その他、境内には正体不明の動物やカミサマが金ぴかオーラを発散しつつ跋扈していた
本堂入り口。
入り口上部の飾り。抽象化された龍がカッコイイ。
本堂前の香炉。巨大な屋根を支えているのはたった4人のガニマタバンザイ人形。
しかも両手に持ったピンポイントの8点で支えているじゃないか!
これほど金と銀だけで出来た寺を私は知らない。
キョウト、キンカクジゴールデンテンプル、ビューティフル!とか言ってる輩はココに来たほうがよっぽど興奮すると思う。
かく言う私自身が興奮しちゃって基本小走り状態になっちゃってましたもん。
焼却ノルマを終えたおじさんに促され本堂の中に入る。
それにしてもこのガニマタバンザイ人形、多すぎるぞ。
中に入ってさらにビックリ!
道教のカミサマが佃煮に出来るほど大量に密集している。
一体何をどうして良いものやら。拝む対象が多すぎ。
ほとんどカミサマの間を縫って進んでいくような状態に。
気分的にはドンキホーテで買い物している感じ。倒さないように、倒さないようにって…。
回廊の壁もこんな感じ。
びっっっっっっっしりと彫刻が施されており、もう頭がクラクラしてきます。
あまりの過剰な装飾に酒も飲んでないのに酩酊状態になりそう…。
頭が象?猪?…の人間がいたりして中々素通りさせてもらえませぬ。
途中、こんなFRPの邪悪な龍もいます。
んで、最奥部。
最早何処を見て何をすればいいのか判らない。
まるで聖マッスルの人間城。
カミサマが多すぎてハイパーインフレ状態に陥っているじゃないか!
でもそのハイパーインフレ具合こそが道教世界における宗教的恍惚感の真髄と見たぞ。
ウットリしすぎてもう、オムツパンパンですわ。
天井で吼える龍ももちメタリック仕様。
やっとの思いで本堂から解放される。って私が勝手に興奮してじっくり見ていただけなんすけどね。

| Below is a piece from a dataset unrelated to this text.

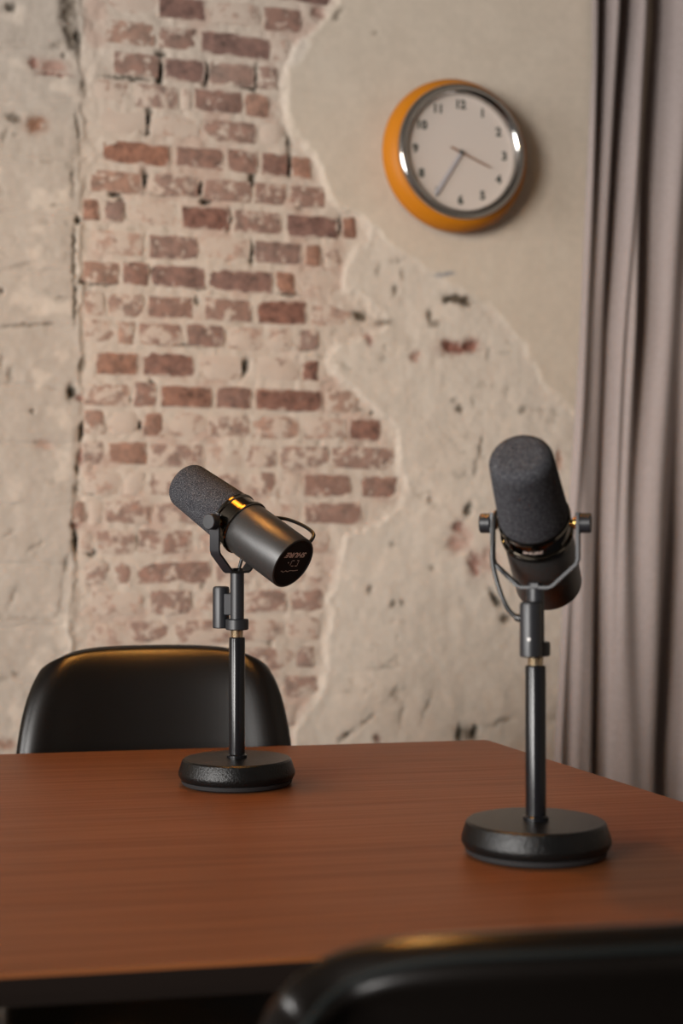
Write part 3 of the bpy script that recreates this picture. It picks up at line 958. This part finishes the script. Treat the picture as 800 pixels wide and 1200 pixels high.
    for q_, d_, l_ in ((Vector((.0085, .0245, .2115)), Vector((1, 0, .25)), .006), (pts[0], (Xv * .6 + up * .8), .005)):
        q1 = q_ + d_.normalized() * l_
        obj('cable_gland', tube([q_ - d_.normalized() * .002, q_ + d_.normalized() * l_ * .6, q1], [.0034, .0034, .0026], 16), M_cable, base, 40)
    return base


microphone('black microphone on round desk stand in front of the empty chair, end cap towards viewer', 277.5, 1.638, R(53.5), R(29.6), .0025)
microphone('nearer black microphone on round desk stand by the curtain, foam windscreen facing viewer', 627.5, 1.278, R(162.7), R(36.5), -.0025)

# ------------------------------------------------------------------ wall clock
cu_, cz_ = at_wall(528.5, 186, 0.02)
clk = thing('wall_clock', 'round orange wall clock with chrome rim and white dial hung on the smooth plaster', 'clock', room(cu_, 0.012, cz_), YAW)
CM = Matrix.Rotation(PI / 2, 4, 'X')          # lathe z -> out of the wall (-Y of the wall frame)
obj('case', lathe([(0, 0), (.120, 0), (.150, .003), (.164, .013), (.1685, .024), (.1690, .032), (.1665, .044), (.1600, .056), (.1530, .063), (.1470, .066), (.135, .066)], 96, CM), M_orange, clk, 60)
obj('bezel', lathe([(.138, .060), (.1468, .060), (.1482, .0665), (.1475, .0735), (.1445, .0780), (.1400, .0790), (.1340, .0775), (.1295, .0740), (.1270, .0690), (.1262, .0600)], 96, CM), M_chrome, clk, 60)
dial = obj('dial', lathe([(.1265, .0605), (0, .0605)], 96, CM), M_dial, clk, 0)
for i in range(1, 13):
    a_ = R(30 * i)
    tv, tf = text_vf(str(i), .0260, .0012, 0, 0)
    r_ = .1050
    q = obj('numeral', ([Vector((p.x + r_ * math.sin(a_), -.0609, p.y + r_ * math.cos(a_))) for p in tv], tf), M_num, dial, 0)


def hand(name, ang, pts, y, m):
    """pts = half outline (along, half width)"""
    P = [(w_, l_) for l_, w_ in pts] + [(-w_, l_) for l_, w_ in reversed(pts)]
    n = len(P)
    s_, c_ = math.sin(ang), math.cos(ang)
    V = []
    for yy in (y, y - .001):
        for (w_, l_) in P:
            V.append(Vector((l_ * s_ + w_ * c_, yy, l_ * c_ - w_ * s_)))
    F = [tuple(range(n)), tuple(range(2 * n - 1, n - 1, -1))] + [(i, (i + 1) % n, (i + 1) % n + n, i + n) for i in range(n)]
    obj(name, (V, F), m, clk, 0)


hand('hour_hand', R(112), [(-.026, .0022), (0, .0022), (.070, .0017), (.078, .0005)], -.0640, M_hand2)
hand('minute_hand', R(212.5), [(0, .0032), (.060, .0034), (.110, .0042), (.115, .0020)], -.0665, M_hand)
obj('hand_hub', lathe([(0, .060), (.0045, .060), (.0045, .0685), (.003, .0692), (0, .0692)], 24, CM), M_num, clk)
obj('cover_glass', lathe([(.1275, .0725), (.06, .0740), (0, .0745)], 96, CM), M_glass, clk, 60)

# ------------------------------------------------------------------ chairs
def chair(label, loc, rz, top, half_w, lean=.09, thick=.016):
    """shell chair; sitter faces local -Y; back leans towards +Y"""
    t_ = thing('shell_chair', label, 'chair', loc, rz)
    seat_z = .445
    n, m_ = 28, 22

    def surf(i, j):
        s = -1 + 2 * i / n
        w = j / m_                                # 0 at the seat, 1 at the top rim
        d = (top - seat_z + .02) * (1 - w) ** 1.25
        ww = half_w - .031 + .040 * (1 - math.exp(-d / .09))
        x = s * ww
        z = top - d - (.005 * s * s + .030 * abs(s) ** 6) * math.exp(-d / .06)
        y = .175 + lean * w - .045 * abs(s) ** 2.2 * (1 - .25 * w)
        roll = max(0, (.055 - d) / .055)
        y += .0095 * roll ** 2 + .022 * max(0, (abs(s) - .80) / .20) ** 2
        return Vector((x, y, z))
    V = [surf(i, j) for j in range(m_ + 1) for i in range(n + 1)]
    F = [(j * (n + 1) + i, j * (n + 1) + i + 1, (j + 1) * (n + 1) + i + 1, (j + 1) * (n + 1) + i) for j in range(m_) for i in range(n)]
    b = obj('backrest', (V, F), M_leather, t_, 180)
    so = b.modifiers.new('thickness', 'SOLIDIFY')
    so.thickness = thick
    so.offset = 0
    su = b.modifiers.new('round', 'SUBSURF')
    su.levels = su.render_levels = 1
    rim = [surf(0, j) for j in range(m_ + 1)] + [surf(i, m_) for i in range(1, n)] + [surf(n, j) for j in range(m_, -1, -1)]
    obj('piping', tube([p + Vector((0, thick / 2, .0)) for p in rim], .0022, 8), M_piping, t_, 60)
    V, F = [], []
    n2 = 16
    for j in range(n2 + 1):
        for i in range(n2 + 1):
            s, w = -1 + 2 * i / n2, j / n2
            x = s * half_w * 1.08 * math.sqrt(1 - .18 * abs(2 * w - 1) ** 4)
            y = -.24 + .44 * w + .02 * abs(s) ** 3 * (1 - w)
            z = seat_z + .025 * abs(s) ** 3 - .022 * math.exp(-((w - .0) / .12) ** 2) + .012 * w
            V.append(Vector((x, y, z)))
    F = [(j * (n2 + 1) + i, j * (n2 + 1) + i + 1, (j + 1) * (n2 + 1) + i + 1, (j + 1) * (n2 + 1) + i) for j in range(n2) for i in range(n2)]
    s_ = obj('seat', (V, F), M_leather, t_, 180)
    so = s_.modifiers.new('thickness', 'SOLIDIFY')
    so.thickness = .045
    so.offset = 0
    su = s_.modifiers.new('round', 'SUBSURF')
    su.levels = su.render_levels = 1
    for sx in (-1, 1):
        for y0, y1 in ((-.14, -.23), (.14, .22)):
            obj('leg', tube([(sx * .13, y0, seat_z - .018), (sx * .19, y1, 0.0)], [.012, .009], 14), M_cleg, t_, 60)
    return t_


pc = at_depth(180, 880, 2.03)
chair('black leather shell chair tucked against the far side of the table, facing the viewer', (pc.x + .042, pc.y - .25, 0), R(9), .876, .189)
chair('dark chair seen from behind at the near table edge, upper back alone in frame', (.104, 1.005, 0), R(180 + 10), .826, .205, thick=.030)

# ------------------------------------------------------------------ curtain
CV = 0.115                                       # crest distance from the wall
ZT, ZB = CEIL_Z - .03, .02
VAL = [  # folds: pixel column at rows 0, 380, 640, 880; half width px; depth m at rows 0, 200, 380, 640, 880
    ((716, 703, 678, 667), 6.0, (.075, .034, .000, .010, .024)),
    ((735, 710, 694, 690), 18.0, (.020, .026, .036, .014, .000)),
    ((748, 726, 712, 705), 7.5, (.090, .070, .048, .046, .072)),
    ((768, 743, 727, 719), 4.0, (.000, .012, .024, .010, .000)),
    ((787, 768, 748, 742), 12.5, (.12, .11, .090, .016, -.004)),
    ((842, 810, 804, 791), 15.0, (.080, .060, .045, .085, .100)),
]
for q in range(7):
    VAL.append((tuple(c + 41 * q for c in (882, 856, 850, 842)), 9.0, (.07, .06, .06, .06, .07)))
EDGE = (701.5, 686, 669, 653)
rows_px = np.array([-400, 0, 380, 640, 880, 1300])


def ext(c):
    c = list(c)
    return np.array([c[0] + (c[0] - c[1]) * .35, *c, c[3] - (c[2] - c[3]) * .5])


def at_row(c, py):
    return float(np.interp(py, rows_px, ext(c)))


NZ, NS = 60, 420
V, F = [], []
for j in range(NZ + 1):
    z = ZB + (ZT - ZB) * j / NZ
    # image row of this height at the curtain
    py = HORIZON - (z - CAM_Z) * FPX / 3.17
    x0 = at_row(EDGE, py)
    ps = np.linspace(0, 1, NS + 1)
    px = x0 + (1098 - x0) * ps
    wt = np.clip(py / 880, 0, 1)
    dep = np.zeros_like(px)
    for (c, hw, dd) in VAL:
        dep += np.interp(py, (0, 200, 380, 640, 880), dd) * np.exp(-(np.abs(px - at_row(c, py)) / (hw * (1.32 - .32 * wt))) ** 2.0)
    dep += .004 * np.sin(px / 5.3 + 1.3) * np.sin(py / 160 + px / 40)
    dep += .018 * np.exp(-((px - x0) / 4.0) ** 2)
    for q in range(NS + 1):
        u, _ = at_wall(px[q], min(max(py, 0), 880), CV)
        V.append(room(u, CV - dep[q], z))
for j in range(NZ):
    for q in range(NS):
        a = j * (NS + 1) + q
        F.append((a, a + 1, a + NS + 2, a + NS + 1))
ct = thing('curtain', 'floor-length grey wool curtain in deep folds hanging at the right of the wall', 'curtain', room(1.15, CV, 0), YAW)
MI = Matrix.Rotation(-YAW, 4, 'Z') @ Matrix.Translation(-Vector(ct.location))
cl = obj('drape', ([MI @ p for p in V], F), M_curtain, ct, 180)
so = cl.modifiers.new('thickness', 'SOLIDIFY')
so.thickness = .002
so.offset = 0
rl = [MI @ p for p in room_box(.70, RIGHT_U, .06, .10, CEIL_Z - .03, CEIL_Z)[0]]
obj('curtain_rail', (rl, room_box(.70, RIGHT_U, .06, .10, CEIL_Z - .03, CEIL_Z)[1]), M_wframe, ct, 0)

# ------------------------------------------------------------------ pendant lamp over the table (above the frame)
LX, LY, LZ = -.12, 1.55, 2.05
lamp = thing('pendant_lamp', 'black dome pendant lamp with gold lining hanging over the table', 'lamp', (LX, LY, LZ))
obj('shade', lathe([(.22, 0), (.215, .05), (.18, .12), (.11, .17), (.04, .19), (0, .19)], 48), M_lampout, lamp, 60)
obj('shade_lining', lathe([(.217, .001), (.211, .05), (.176, .117), (.107, .166), (.04, .185), (0, .185)], 48), M_lampin, lamp, 60)
obj('bulb', lathe([(0, .06), (.02, .065), (.032, .085), (.030, .11), (.016, .145), (.014, .18), (0, .18)], 24), M_bulb, lamp, 60)
obj('cord', tube([(0, 0, .19), (0, 0, CEIL_Z - LZ)], .003, 8), M_cable, lamp)
ld = bpy.data.lights.new('bulb_light', 'POINT')
ld.energy = 10
ld.color = (1.0, 0.62, 0.22)
ld.shadow_soft_size = .035
lo = bpy.data.objects.new('bulb_light', ld)
col.objects.link(lo)
lo.location = (LX, LY, LZ + .03)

ああ、外の空気が美味い。あのデカいお線香って妙にいがらっぽいんだよねえ。
そういえば堂内のあちこちに線香が手向けられていたなあ。我々以外の参拝客はいなかったのに。
しかし。
まだまだ終わらないのである。
本堂の奥に進むと金色のドーム屋根がお待ちかね。ここにもガニマタバンザイ人形が8点支持する香炉がある。
中はこんな。
中央の鳳凰の両翼にカミサマが乗っているのが素敵だ。
両脇を固めるビックリ顔の龍も素敵だ。
いやはや濃すぎて濃すぎて気絶しそうな寺だったぜ〜。
…と思ってたらさらに続きがあるようだ。
コンクリのへんな動物軍団に誘われるままに進むと…。
やたら勢いの良いアイテムが。
金色に輝くのは元寶という中国の金塊を積み重ねたもの。まるで宝船、というより金ぴかの戦艦のようだ。
ホラ、先ほどのガニマタバンザイ人形が両手に持っているのが元寶ね。
中国ではかつて金はこの形状で取引されたのだとか。
今では財産の象徴として道教寺院に行くと必ず目にするラッキーアイテムだ。
その傍らにはこれまた意味もなく金ぴかな祠が。
龍と鳳凰の入り乱れる堂内。
手前の鹿は冠をかぶっているのだろうか。
…角、邪魔そうですね…。
おとぎの国レベルの極上の珍寺だったな。